Namun, di sisi lain, ekonom Dimas Pranowo menilai kenaikan ini tidak bisa dihindari. "Kenaikan PPN adalah bagian dari strategi jangka panjang untuk memperbaiki kondisi fiskal negara. Ini memang memberatkan, tapi perlu dilakukan secara bertahap," jelasnya.
Tarik Ulur Politik dan Kepentingan Rakyat
PDIP kini vokal menyatakan keberatan terhadap kenaikan PPN, dengan alasan bahwa beban ekonomi masyarakat sudah cukup berat. Dalam berbagai kesempatan, para petinggi partai menegaskan bahwa mereka berdiri di sisi rakyat.
Namun, kritik terhadap sikap PDIP juga berdatangan. "Jika mereka benar-benar peduli, kenapa tidak mengusulkan revisi UU HPP di DPR? Ini lebih konkret daripada hanya berbicara di media," ujar Jajat.
Di ruang sidang DPR, wacana untuk merevisi UU HPP mulai terdengar. Namun, langkah ini membutuhkan dukungan mayoritas yang tidak mudah dicapai.

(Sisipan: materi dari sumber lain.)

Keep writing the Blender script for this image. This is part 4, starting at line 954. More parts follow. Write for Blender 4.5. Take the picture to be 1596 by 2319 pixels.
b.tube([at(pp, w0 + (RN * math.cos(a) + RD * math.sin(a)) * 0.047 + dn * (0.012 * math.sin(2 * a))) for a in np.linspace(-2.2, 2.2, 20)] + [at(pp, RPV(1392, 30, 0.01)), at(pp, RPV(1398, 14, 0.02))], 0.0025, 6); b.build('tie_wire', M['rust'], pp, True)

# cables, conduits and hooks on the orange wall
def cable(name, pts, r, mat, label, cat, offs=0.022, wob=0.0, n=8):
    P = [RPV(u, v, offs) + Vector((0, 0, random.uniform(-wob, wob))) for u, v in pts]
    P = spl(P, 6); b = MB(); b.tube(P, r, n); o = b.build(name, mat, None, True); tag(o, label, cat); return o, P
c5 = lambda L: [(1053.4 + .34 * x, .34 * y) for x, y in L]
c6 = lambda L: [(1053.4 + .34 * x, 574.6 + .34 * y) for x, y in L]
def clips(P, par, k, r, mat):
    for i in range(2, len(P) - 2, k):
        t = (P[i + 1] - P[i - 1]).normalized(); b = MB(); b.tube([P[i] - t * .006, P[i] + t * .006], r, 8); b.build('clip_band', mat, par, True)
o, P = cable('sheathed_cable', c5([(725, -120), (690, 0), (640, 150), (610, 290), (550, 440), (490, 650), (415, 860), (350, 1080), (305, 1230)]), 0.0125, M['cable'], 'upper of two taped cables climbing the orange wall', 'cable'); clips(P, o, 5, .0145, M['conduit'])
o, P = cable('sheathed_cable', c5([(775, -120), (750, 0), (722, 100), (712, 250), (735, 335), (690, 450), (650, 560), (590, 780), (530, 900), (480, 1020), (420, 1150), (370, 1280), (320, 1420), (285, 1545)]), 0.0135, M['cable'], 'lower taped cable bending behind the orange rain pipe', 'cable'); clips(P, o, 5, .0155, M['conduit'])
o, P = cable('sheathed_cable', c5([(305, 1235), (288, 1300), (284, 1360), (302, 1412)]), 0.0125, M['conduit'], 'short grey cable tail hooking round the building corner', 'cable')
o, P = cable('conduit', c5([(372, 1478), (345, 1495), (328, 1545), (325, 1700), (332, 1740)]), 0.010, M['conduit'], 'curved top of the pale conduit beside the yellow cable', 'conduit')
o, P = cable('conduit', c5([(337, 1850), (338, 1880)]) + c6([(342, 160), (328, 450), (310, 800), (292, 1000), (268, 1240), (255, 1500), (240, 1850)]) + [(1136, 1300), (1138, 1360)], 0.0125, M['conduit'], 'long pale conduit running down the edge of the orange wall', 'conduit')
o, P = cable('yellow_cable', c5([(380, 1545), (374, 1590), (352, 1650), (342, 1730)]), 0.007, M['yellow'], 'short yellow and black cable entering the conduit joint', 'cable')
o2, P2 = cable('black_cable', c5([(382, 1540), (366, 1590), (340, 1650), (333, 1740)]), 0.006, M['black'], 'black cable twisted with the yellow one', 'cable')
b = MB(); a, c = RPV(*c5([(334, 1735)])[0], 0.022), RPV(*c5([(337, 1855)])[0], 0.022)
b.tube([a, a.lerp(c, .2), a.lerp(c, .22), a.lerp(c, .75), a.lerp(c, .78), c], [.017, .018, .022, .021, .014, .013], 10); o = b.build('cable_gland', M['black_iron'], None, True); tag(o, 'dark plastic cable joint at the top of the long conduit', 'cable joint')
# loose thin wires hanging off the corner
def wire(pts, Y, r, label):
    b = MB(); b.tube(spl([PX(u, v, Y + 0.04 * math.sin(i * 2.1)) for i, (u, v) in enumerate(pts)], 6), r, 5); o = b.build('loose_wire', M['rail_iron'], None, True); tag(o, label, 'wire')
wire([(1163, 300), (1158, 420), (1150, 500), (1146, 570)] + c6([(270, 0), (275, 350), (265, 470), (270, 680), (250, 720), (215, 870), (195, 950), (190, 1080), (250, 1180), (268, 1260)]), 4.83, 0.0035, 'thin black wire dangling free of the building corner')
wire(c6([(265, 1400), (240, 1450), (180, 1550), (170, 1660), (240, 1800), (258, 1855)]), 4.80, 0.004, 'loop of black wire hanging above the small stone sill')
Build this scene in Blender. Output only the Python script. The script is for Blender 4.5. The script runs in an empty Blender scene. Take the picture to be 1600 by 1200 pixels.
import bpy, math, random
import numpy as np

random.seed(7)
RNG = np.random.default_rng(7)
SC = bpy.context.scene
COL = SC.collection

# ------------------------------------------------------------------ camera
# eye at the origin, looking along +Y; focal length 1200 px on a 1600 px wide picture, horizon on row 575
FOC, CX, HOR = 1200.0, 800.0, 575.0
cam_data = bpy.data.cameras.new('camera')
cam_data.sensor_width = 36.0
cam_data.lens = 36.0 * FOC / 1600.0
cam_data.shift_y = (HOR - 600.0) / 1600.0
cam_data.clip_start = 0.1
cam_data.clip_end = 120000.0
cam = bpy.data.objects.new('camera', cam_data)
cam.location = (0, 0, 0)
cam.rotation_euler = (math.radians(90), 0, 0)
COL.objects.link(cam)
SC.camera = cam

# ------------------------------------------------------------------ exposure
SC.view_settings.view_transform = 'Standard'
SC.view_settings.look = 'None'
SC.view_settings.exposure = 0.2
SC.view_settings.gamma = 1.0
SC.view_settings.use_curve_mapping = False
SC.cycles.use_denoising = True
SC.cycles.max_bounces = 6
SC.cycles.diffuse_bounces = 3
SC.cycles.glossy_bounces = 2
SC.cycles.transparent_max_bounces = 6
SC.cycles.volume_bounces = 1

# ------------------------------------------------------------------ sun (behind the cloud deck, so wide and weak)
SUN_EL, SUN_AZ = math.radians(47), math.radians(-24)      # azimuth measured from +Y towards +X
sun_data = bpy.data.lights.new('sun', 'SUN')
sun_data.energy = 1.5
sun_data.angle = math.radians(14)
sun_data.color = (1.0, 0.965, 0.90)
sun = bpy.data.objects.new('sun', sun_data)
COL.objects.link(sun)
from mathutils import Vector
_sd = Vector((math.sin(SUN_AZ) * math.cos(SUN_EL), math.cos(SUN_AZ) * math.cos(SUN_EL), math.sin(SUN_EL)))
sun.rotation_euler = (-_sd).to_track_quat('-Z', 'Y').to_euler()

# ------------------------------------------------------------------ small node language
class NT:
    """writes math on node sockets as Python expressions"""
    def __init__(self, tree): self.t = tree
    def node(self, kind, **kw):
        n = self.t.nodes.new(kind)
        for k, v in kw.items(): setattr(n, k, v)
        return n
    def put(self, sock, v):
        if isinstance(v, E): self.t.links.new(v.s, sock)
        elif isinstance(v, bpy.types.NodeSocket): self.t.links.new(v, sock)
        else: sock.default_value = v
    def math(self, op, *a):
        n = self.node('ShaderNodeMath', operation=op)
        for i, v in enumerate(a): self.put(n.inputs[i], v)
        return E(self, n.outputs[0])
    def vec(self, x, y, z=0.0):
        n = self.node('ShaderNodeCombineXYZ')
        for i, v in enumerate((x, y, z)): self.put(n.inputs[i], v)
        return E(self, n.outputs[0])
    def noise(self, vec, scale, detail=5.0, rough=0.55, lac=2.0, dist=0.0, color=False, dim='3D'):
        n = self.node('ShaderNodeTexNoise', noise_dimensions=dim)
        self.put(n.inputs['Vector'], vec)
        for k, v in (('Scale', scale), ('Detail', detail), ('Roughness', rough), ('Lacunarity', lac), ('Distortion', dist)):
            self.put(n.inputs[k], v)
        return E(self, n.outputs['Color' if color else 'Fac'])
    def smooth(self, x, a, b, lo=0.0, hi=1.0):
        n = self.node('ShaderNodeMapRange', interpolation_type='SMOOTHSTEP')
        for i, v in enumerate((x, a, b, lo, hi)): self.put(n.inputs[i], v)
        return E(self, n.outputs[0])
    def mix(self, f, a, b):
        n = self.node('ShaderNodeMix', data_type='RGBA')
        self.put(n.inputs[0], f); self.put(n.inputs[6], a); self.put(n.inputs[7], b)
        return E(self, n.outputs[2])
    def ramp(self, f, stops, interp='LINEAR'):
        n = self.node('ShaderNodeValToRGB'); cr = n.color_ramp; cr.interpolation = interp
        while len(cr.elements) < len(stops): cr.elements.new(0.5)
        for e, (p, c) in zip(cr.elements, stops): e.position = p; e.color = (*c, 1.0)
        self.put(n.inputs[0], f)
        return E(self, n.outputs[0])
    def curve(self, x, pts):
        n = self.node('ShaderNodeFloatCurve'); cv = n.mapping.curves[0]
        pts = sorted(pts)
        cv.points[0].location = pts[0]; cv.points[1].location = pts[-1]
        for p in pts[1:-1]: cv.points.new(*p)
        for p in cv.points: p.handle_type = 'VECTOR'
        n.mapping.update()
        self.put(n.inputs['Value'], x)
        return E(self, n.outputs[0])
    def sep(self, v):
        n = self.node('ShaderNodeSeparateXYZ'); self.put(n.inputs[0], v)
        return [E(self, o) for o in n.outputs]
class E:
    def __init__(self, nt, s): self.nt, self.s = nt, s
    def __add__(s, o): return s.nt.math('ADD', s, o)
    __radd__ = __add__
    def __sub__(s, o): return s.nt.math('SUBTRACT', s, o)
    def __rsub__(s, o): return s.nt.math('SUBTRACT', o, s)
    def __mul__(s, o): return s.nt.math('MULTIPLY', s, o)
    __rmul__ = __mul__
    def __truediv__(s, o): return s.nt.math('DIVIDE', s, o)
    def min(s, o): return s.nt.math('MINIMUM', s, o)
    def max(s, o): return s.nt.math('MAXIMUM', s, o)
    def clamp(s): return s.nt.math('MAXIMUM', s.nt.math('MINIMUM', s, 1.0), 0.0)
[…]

Sementara itu, pemerintah berkomitmen menjalankan kebijakan yang sudah ditetapkan, dengan alasan demi kestabilan ekonomi.
Perdebatan di Media Sosial
Di media sosial, isu kenaikan PPN menjadi topik yang memecah opini. Sebagian mendukung PDIP sebagai partai "pro rakyat," sementara yang lain menganggap ini hanyalah strategi politik menjelang pemilu.
"Kalau PDIP serius, buktikan di parlemen. Jangan cuma bicara di TV," tulis seorang pengguna Twitter.
Sebaliknya, ada pula yang memahami kenaikan ini sebagai langkah tak terelakkan. "Kita butuh dana untuk pendidikan, kesehatan, dan infrastruktur. Memang berat, tapi ini langkah yang perlu," ujar komentar lain.
Akhir Debat: Tantangan untuk Bertindak Nyata
Di penghujung acara Debat, Jajat memberikan penutup yang menohok. "Rakyat tidak butuh retorika. Mereka butuh solusi nyata. Jika PDIP benar-benar pro rakyat, usulkan revisi UU HPP di DPR. Tunjukkan integritas, jangan hanya bermain di ranah opini."
Sore itu, meski diskusi berakhir, polemik kenaikan PPN tetap menggantung di udara. Di tengah hiruk-pikuk politik, rakyat menjadi penonton sekaligus pihak yang paling merasakan dampaknya.
Dan pertanyaan pun tersisa: apakah isu ini akan menjadi ajang politik semata, atau justru melahirkan kebijakan yang benar-benar berpihak pada kesejahteraan rakyat?
NB : Ini hanya pikiran liar saya yang dituangkan ke dalam tulisan saya.